HC Deb 28 June 1910 vol 18 cc823-4
Mr. CHARLES BATHURST

asked the President of the Local Government Board whether his attention had been called to the circumstances under which the Alnwick Rural District Council recently issued an Order under Section 17 (2) of The Housing and Town Planning Act, 1909, for the closing of certain premises known as Wellhope Cottage, Edlingham, in the county of Northumberland, the property of Sir John Swinburne, as being unfit for human habitation; whether, on appeal to the Board against such Order and after a public inquiry by the Board's inspector, Mr.
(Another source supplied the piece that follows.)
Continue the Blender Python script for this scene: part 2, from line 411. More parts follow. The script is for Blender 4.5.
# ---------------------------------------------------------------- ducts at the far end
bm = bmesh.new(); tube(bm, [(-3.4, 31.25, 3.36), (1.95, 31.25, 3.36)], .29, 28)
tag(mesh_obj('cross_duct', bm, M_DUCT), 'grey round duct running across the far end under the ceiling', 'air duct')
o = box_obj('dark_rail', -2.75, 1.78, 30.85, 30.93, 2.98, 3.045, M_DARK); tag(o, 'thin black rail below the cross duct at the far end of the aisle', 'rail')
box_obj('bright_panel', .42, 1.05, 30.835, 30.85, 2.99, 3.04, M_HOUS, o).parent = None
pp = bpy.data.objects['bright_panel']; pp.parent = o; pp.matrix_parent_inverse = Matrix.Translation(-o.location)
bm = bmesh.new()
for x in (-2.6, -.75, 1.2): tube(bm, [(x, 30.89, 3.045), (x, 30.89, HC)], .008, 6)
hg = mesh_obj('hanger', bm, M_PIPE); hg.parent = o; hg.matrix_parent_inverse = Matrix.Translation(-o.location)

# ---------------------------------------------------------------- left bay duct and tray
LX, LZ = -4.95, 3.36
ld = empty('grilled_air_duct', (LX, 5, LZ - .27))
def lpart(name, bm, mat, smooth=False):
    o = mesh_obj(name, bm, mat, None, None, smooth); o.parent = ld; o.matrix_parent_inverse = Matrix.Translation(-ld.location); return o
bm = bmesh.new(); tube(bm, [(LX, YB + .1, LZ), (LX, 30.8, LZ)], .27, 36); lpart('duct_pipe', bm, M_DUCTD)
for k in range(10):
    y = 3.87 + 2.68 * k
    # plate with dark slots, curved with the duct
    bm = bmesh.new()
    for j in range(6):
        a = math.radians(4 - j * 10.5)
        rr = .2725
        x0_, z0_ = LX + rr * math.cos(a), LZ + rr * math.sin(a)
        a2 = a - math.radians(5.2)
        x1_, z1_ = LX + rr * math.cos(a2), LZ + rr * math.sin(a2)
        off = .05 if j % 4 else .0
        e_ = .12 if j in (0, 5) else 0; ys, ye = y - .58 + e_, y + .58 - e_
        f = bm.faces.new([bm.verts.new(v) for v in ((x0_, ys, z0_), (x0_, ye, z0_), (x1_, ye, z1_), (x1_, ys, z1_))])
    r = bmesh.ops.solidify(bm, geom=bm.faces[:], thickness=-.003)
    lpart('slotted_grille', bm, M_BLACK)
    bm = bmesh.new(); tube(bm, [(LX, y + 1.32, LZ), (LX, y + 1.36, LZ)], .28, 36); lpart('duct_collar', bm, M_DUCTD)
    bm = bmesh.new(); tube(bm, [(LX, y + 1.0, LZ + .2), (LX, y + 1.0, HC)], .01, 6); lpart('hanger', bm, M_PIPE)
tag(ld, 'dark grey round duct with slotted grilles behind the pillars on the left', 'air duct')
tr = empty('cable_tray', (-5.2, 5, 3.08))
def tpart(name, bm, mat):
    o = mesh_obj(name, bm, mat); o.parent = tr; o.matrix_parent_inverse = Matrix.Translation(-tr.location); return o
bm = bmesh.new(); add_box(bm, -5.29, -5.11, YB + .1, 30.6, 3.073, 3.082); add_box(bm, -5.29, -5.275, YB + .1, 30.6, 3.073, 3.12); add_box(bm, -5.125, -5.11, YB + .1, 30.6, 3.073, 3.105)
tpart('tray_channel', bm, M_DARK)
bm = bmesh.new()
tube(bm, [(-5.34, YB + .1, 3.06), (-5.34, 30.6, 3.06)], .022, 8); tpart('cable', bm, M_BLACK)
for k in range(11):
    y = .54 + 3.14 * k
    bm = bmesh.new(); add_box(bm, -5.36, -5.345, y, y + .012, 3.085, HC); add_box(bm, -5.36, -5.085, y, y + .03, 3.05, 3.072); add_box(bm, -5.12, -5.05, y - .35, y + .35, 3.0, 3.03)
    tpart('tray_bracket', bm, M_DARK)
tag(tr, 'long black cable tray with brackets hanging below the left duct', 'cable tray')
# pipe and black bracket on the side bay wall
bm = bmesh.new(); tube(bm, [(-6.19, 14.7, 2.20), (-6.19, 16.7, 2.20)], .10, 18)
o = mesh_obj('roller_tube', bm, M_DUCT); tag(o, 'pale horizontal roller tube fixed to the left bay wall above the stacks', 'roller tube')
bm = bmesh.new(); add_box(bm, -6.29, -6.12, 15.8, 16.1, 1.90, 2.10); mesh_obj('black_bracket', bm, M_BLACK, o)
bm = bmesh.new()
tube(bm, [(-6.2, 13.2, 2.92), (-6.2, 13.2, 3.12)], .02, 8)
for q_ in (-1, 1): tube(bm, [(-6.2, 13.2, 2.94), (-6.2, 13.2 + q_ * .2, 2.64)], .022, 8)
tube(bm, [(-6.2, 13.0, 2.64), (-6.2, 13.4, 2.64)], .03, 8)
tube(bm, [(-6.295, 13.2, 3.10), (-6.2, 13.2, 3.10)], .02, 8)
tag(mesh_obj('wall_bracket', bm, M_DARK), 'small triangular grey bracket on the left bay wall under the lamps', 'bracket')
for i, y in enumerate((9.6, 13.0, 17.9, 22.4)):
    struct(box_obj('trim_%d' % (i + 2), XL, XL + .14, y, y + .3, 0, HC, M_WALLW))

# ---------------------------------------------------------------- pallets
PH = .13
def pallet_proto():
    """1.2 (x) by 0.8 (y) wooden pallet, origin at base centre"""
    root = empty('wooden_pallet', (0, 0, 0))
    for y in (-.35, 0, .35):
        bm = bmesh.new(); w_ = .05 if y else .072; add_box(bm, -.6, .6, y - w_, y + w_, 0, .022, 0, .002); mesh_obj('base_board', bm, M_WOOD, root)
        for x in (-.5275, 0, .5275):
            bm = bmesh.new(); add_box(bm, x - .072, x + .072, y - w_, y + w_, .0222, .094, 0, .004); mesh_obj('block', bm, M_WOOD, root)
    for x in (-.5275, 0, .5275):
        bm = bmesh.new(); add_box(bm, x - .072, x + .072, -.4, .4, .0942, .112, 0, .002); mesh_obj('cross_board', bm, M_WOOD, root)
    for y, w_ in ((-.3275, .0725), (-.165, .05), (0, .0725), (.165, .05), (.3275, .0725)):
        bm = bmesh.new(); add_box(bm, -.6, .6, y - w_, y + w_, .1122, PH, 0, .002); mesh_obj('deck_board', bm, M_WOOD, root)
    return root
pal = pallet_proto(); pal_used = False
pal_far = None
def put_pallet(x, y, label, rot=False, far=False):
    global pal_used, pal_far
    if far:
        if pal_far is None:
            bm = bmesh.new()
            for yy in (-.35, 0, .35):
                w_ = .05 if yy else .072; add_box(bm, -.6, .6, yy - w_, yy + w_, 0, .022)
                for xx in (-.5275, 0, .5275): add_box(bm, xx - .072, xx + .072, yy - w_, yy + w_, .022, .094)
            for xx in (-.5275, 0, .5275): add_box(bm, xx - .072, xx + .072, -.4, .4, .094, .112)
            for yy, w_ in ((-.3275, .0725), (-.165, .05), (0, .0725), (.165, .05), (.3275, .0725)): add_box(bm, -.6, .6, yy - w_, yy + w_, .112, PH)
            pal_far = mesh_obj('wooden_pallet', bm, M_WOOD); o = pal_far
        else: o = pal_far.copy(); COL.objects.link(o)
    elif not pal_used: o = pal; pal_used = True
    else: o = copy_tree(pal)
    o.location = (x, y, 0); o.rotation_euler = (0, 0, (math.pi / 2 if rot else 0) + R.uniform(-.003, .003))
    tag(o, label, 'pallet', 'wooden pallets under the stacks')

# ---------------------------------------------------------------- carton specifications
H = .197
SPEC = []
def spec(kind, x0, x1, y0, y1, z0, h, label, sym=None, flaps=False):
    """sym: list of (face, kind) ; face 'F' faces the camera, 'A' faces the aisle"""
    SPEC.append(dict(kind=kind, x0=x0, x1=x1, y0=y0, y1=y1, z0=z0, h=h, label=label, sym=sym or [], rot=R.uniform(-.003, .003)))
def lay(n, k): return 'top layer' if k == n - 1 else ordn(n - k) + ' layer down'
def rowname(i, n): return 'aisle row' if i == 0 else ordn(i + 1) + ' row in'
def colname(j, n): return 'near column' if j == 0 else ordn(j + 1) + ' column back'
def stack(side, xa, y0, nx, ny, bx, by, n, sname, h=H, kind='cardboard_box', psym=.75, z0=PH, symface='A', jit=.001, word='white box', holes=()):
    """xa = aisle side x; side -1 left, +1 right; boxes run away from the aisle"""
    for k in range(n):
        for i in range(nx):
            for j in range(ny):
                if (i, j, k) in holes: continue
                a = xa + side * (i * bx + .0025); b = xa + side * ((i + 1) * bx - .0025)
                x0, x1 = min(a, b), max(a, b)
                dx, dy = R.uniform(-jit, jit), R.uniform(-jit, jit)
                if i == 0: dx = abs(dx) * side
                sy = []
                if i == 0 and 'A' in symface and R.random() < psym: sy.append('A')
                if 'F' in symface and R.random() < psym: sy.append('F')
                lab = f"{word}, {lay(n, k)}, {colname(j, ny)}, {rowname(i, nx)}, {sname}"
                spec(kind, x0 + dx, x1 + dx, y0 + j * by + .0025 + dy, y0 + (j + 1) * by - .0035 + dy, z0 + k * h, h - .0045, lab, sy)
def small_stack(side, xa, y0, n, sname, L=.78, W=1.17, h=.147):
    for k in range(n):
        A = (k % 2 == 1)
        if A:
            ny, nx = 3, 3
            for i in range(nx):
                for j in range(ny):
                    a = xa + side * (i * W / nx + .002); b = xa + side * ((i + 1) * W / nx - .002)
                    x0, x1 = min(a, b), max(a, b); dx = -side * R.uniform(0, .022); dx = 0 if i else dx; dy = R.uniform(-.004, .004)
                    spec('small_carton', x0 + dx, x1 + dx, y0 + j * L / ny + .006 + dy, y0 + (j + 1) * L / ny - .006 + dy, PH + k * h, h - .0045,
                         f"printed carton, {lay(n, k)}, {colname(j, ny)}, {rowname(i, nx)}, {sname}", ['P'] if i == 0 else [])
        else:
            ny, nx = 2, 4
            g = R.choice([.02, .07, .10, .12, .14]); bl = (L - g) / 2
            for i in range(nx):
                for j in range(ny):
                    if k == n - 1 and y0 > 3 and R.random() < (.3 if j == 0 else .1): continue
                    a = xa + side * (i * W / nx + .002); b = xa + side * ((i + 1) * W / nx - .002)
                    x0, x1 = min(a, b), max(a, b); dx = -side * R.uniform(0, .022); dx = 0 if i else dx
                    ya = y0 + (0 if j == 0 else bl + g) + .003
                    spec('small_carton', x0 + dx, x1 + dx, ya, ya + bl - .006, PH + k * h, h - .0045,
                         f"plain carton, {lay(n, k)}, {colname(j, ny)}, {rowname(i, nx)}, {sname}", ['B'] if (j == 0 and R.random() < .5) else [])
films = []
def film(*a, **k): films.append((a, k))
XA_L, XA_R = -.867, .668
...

W. H. Collin, the Board decided that such closing Order was inequitable and must be quashed, but that the appellant must bear his own costs of the appeal to the Board, although successful; and whether, having regard to the fact that such costs amounted to £80, that the proceedings of the district council were shown after due inquiry to be unjustifiable, and that under Section 39 of the above Act there was no appeal to any judicial tribunal against the award of the Board as regarded costs, the Board would reconsider their decision, so as not to put the owner of the premises in a worse position than he was before such proceedings were taken?

Mr. BURNS

I carefully considered the circumstances of the case referred to before giving my decision on the appeal. I also considered fully the question of the costs stated to have been incurred by the appellant in connection with his appeal, and came to the conclusion that there was no reason for departing from the general principle laid down in the Rules applicable to appeals to the Board under the Act of 1909 in regard to the payment of the costs of parties. I see no reason to reconsider my decision. I must not be assumed to admit that the question accurately states the amount of the costs incurred by the appellant in connection with the appeal.

Mr. C. BATHURST

Is it not entirely contrary to the principle of equity and also to ordinary judicial procedure in this country that a successful defendant should have to pay his own costs?

Mr. SPEAKER

That is a question for His Majesty's judges rather than for the President of the Local Government Board.